→ **Data provided**
○ ○ ○ ○ ○

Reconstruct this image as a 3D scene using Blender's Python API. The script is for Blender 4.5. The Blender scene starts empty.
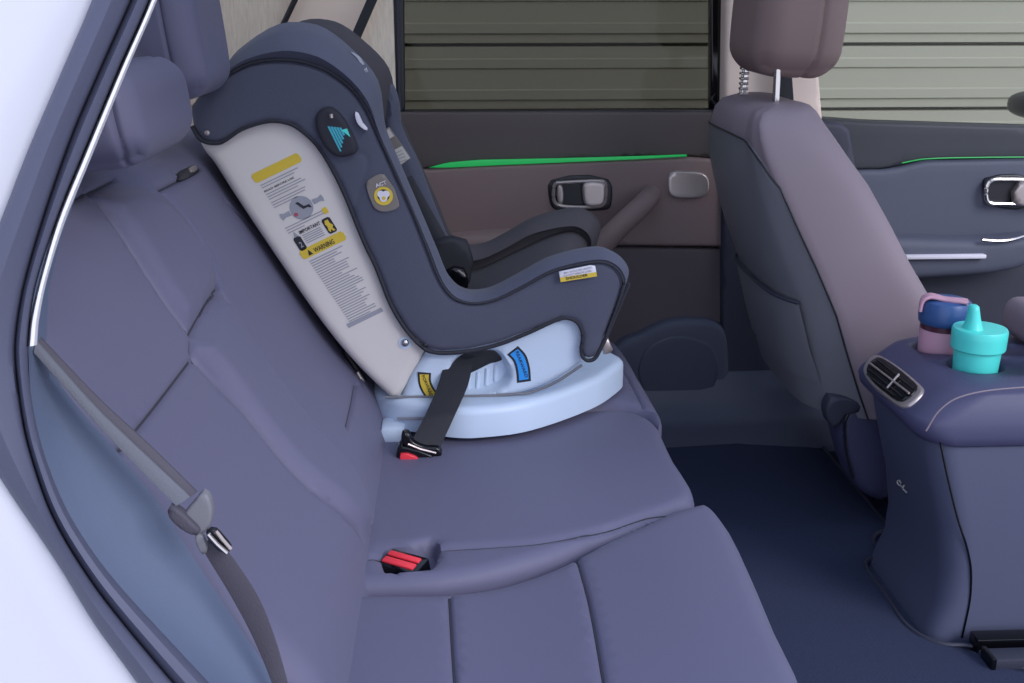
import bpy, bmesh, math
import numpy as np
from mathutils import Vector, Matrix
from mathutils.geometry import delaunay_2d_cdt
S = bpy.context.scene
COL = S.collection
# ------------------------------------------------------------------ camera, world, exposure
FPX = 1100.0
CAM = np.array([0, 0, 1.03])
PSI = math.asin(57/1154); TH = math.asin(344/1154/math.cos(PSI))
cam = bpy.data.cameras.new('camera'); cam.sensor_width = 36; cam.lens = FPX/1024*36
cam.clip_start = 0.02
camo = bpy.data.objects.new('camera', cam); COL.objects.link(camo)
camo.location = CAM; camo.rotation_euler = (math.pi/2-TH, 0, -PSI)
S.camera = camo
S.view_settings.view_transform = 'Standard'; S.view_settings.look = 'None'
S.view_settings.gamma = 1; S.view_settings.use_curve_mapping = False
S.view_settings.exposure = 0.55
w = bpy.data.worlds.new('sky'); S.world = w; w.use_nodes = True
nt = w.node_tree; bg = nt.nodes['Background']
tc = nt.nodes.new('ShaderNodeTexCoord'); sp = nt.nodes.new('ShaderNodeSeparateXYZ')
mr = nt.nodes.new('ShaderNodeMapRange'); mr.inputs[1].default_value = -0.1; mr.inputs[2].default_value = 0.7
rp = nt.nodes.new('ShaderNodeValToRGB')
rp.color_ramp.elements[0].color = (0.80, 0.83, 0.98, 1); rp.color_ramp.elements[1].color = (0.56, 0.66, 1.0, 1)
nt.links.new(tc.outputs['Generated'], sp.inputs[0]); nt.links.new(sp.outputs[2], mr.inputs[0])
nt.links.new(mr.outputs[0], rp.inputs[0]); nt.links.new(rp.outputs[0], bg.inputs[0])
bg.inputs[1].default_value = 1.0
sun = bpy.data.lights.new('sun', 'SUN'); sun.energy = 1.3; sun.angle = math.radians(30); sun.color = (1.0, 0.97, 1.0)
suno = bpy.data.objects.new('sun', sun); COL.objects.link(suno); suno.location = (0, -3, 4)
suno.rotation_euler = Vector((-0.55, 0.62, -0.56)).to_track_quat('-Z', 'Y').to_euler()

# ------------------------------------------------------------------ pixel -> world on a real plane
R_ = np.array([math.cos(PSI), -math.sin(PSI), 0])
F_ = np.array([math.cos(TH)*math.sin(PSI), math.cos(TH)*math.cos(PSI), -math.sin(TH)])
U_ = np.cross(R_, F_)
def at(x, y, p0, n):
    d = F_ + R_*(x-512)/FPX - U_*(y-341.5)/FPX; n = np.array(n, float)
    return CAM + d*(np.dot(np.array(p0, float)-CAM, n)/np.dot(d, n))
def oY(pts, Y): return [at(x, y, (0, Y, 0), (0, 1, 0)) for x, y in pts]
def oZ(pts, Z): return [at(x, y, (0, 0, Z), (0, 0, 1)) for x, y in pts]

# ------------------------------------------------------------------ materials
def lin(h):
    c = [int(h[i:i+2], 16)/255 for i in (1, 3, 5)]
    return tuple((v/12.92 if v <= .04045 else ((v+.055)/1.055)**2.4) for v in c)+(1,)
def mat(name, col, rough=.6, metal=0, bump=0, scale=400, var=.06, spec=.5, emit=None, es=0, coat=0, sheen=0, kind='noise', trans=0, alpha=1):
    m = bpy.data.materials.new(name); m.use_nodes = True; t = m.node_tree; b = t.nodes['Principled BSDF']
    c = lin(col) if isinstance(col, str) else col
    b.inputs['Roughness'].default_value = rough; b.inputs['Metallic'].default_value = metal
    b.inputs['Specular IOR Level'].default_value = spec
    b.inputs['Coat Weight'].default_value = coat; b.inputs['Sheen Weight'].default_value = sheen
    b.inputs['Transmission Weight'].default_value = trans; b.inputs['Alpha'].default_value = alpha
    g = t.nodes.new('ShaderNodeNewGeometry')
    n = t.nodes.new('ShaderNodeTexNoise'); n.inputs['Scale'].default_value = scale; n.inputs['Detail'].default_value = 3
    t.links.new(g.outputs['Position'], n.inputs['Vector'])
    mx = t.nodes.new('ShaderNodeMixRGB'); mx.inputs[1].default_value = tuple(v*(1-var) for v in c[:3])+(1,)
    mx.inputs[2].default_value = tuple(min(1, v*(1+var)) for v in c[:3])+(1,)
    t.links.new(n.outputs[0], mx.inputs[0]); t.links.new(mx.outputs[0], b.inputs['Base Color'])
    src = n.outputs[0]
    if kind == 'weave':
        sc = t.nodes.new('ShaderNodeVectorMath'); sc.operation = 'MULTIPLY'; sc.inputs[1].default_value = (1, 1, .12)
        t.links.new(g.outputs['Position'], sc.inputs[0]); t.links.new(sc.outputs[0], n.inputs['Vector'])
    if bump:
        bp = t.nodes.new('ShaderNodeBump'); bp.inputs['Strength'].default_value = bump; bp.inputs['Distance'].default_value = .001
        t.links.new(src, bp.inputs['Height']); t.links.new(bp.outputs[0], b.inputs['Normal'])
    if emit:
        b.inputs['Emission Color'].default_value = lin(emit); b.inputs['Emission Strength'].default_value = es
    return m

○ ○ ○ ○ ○

→ **What the exercise asks**
Give the material again exactly as it is, but keep the pictures out.

→ **Solution below**
Reconstruct this image as a 3D scene using Blender's Python API. The script is for Blender 4.5. The Blender scene starts empty.
import bpy, bmesh, math
import numpy as np
from mathutils import Vector, Matrix
from mathutils.geometry import delaunay_2d_cdt
S = bpy.context.scene
COL = S.collection
# ------------------------------------------------------------------ camera, world, exposure
FPX = 1100.0
CAM = np.array([0, 0, 1.03])
PSI = math.asin(57/1154); TH = math.asin(344/1154/math.cos(PSI))
cam = bpy.data.cameras.new('camera'); cam.sensor_width = 36; cam.lens = FPX/1024*36
cam.clip_start = 0.02
camo = bpy.data.objects.new('camera', cam); COL.objects.link(camo)
camo.location = CAM; camo.rotation_euler = (math.pi/2-TH, 0, -PSI)
S.camera = camo
S.view_settings.view_transform = 'Standard'; S.view_settings.look = 'None'
S.view_settings.gamma = 1; S.view_settings.use_curve_mapping = False
S.view_settings.exposure = 0.55
w = bpy.data.worlds.new('sky'); S.world = w; w.use_nodes = True
nt = w.node_tree; bg = nt.nodes['Background']
tc = nt.nodes.new('ShaderNodeTexCoord'); sp = nt.nodes.new('ShaderNodeSeparateXYZ')
mr = nt.nodes.new('ShaderNodeMapRange'); mr.inputs[1].default_value = -0.1; mr.inputs[2].default_value = 0.7
rp = nt.nodes.new('ShaderNodeValToRGB')
rp.color_ramp.elements[0].color = (0.80, 0.83, 0.98, 1); rp.color_ramp.elements[1].color = (0.56, 0.66, 1.0, 1)
nt.links.new(tc.outputs['Generated'], sp.inputs[0]); nt.links.new(sp.outputs[2], mr.inputs[0])
nt.links.new(mr.outputs[0], rp.inputs[0]); nt.links.new(rp.outputs[0], bg.inputs[0])
bg.inputs[1].default_value = 1.0
sun = bpy.data.lights.new('sun', 'SUN'); sun.energy = 1.3; sun.angle = math.radians(30); sun.color = (1.0, 0.97, 1.0)
suno = bpy.data.objects.new('sun', sun); COL.objects.link(suno); suno.location = (0, -3, 4)
suno.rotation_euler = Vector((-0.55, 0.62, -0.56)).to_track_quat('-Z', 'Y').to_euler()

# ------------------------------------------------------------------ pixel -> world on a real plane
R_ = np.array([math.cos(PSI), -math.sin(PSI), 0])
F_ = np.array([math.cos(TH)*math.sin(PSI), math.cos(TH)*math.cos(PSI), -math.sin(TH)])
U_ = np.cross(R_, F_)
def at(x, y, p0, n):
    d = F_ + R_*(x-512)/FPX - U_*(y-341.5)/FPX; n = np.array(n, float)
    return CAM + d*(np.dot(np.array(p0, float)-CAM, n)/np.dot(d, n))
def oY(pts, Y): return [at(x, y, (0, Y, 0), (0, 1, 0)) for x, y in pts]
def oZ(pts, Z): return [at(x, y, (0, 0, Z), (0, 0, 1)) for x, y in pts]

# ------------------------------------------------------------------ materials
def lin(h):
    c = [int(h[i:i+2], 16)/255 for i in (1, 3, 5)]
    return tuple((v/12.92 if v <= .04045 else ((v+.055)/1.055)**2.4) for v in c)+(1,)
def mat(name, col, rough=.6, metal=0, bump=0, scale=400, var=.06, spec=.5, emit=None, es=0, coat=0, sheen=0, kind='noise', trans=0, alpha=1):
    m = bpy.data.materials.new(name); m.use_nodes = True; t = m.node_tree; b = t.nodes['Principled BSDF']
    c = lin(col) if isinstance(col, str) else col
    b.inputs['Roughness'].default_value = rough; b.inputs['Metallic'].default_value = metal
    b.inputs['Specular IOR Level'].default_value = spec
    b.inputs['Coat Weight'].default_value = coat; b.inputs['Sheen Weight'].default_value = sheen
    b.inputs['Transmission Weight'].default_value = trans; b.inputs['Alpha'].default_value = alpha
    g = t.nodes.new('ShaderNodeNewGeometry')
    n = t.nodes.new('ShaderNodeTexNoise'); n.inputs['Scale'].default_value = scale; n.inputs['Detail'].default_value = 3
    t.links.new(g.outputs['Position'], n.inputs['Vector'])
    mx = t.nodes.new('ShaderNodeMixRGB'); mx.inputs[1].default_value = tuple(v*(1-var) for v in c[:3])+(1,)
    mx.inputs[2].default_value = tuple(min(1, v*(1+var)) for v in c[:3])+(1,)
    t.links.new(n.outputs[0], mx.inputs[0]); t.links.new(mx.outputs[0], b.inputs['Base Color'])
    src = n.outputs[0]
    if kind == 'weave':
        sc = t.nodes.new('ShaderNodeVectorMath'); sc.operation = 'MULTIPLY'; sc.inputs[1].default_value = (1, 1, .12)
        t.links.new(g.outputs['Position'], sc.inputs[0]); t.links.new(sc.outputs[0], n.inputs['Vector'])
    if bump:
        bp = t.nodes.new('ShaderNodeBump'); bp.inputs['Strength'].default_value = bump; bp.inputs['Distance'].default_value = .001
        t.links.new(src, bp.inputs['Height']); t.links.new(bp.outputs[0], b.inputs['Normal'])
    if emit:
        b.inputs['Emission Color'].default_value = lin(emit); b.inputs['Emission Strength'].default_value = es
    return m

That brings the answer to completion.